I guess I should talk about last week. Despite my affirmations, I did not work like a madman. I procrastinated, I got lazy, I lost motivation. And that seems to be a reoccurring theme of mine, no matter what I do. When I was 16, I worked at a grocery store. I use to love going there everyday, afterall, it’s where I knew and talked to the most amount of people. I’ve always bonded more with people that I work with then people I knew through other means. Maybe it’s because I see them all day, 5 days a week. Other people, you see them what…once a week at best? After a while, I lost motivation. I didn’t want to go to a place where I once loved to go. My lack of progress in things I do seems to be my main problem.

If I don’t get immediate satisfaction from something, I lose interest. I think I even talked about this in last week’s post. It’s a big problem of mine, and I’m not sure why that is.

It’s been about 5 minutes since I wrote that last paragraph. See, this is my biggest problem. I run out of things to say, then my brain moves onto thinking about something else and then I get distracted. I’m pretty sure I have ADHD. But, alas ladies and gentlemen, doctors are too expensive. Thanks Congress. Or America as a whole. I don’t know who to blame, but it’s still kinda fucked up.

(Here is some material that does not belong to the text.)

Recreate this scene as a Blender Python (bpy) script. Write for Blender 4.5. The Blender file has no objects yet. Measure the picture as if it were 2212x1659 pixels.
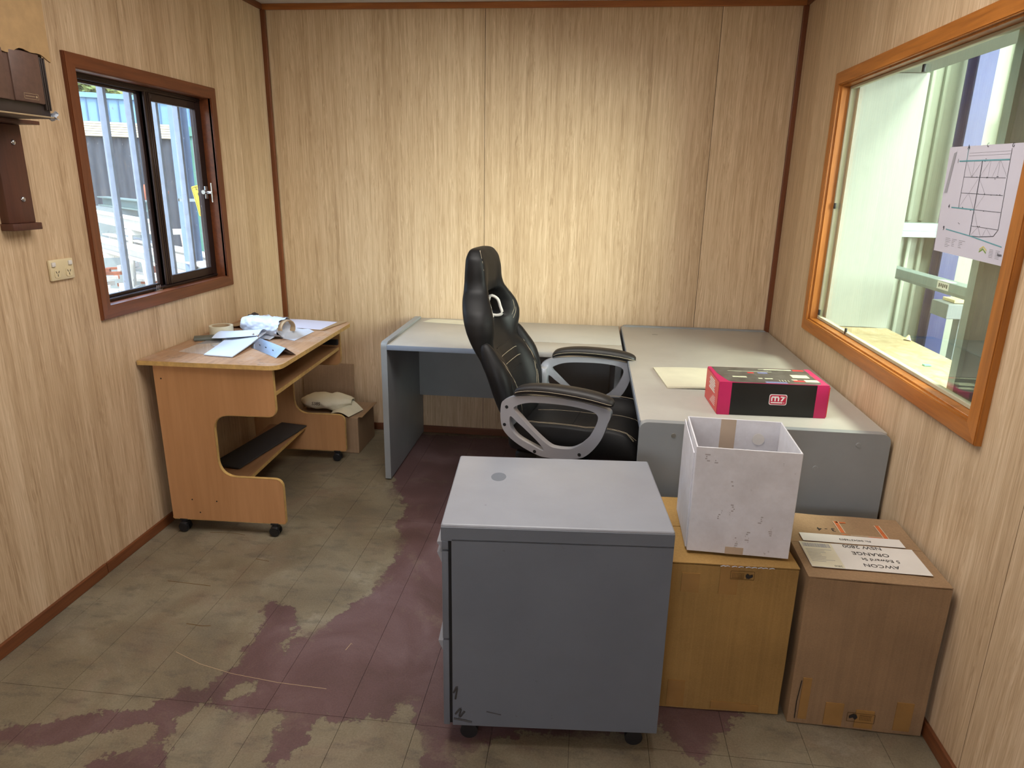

I got back into investing a little bit. Just on the sidelines, of course. When I first started out investing, I think I got an average return of 12%. Which is pretty damn good. For a college dropout, who’s only learned by podcasts and random YouTube videos, I felt that was pretty good. Of course at the end of it, I took a loss, just like everything else I do.

I think I’m gonna end this here. I’ve sat here for a long ass time thinking of shit to write about, and I can’t. I’m gonna keep to my schedule of once a week posts. Even this week I managed to come out late — writing this up on Monday morning. Who knows what this week will bring. I hope I do good. There we go, using the word hope again. Fuck my life.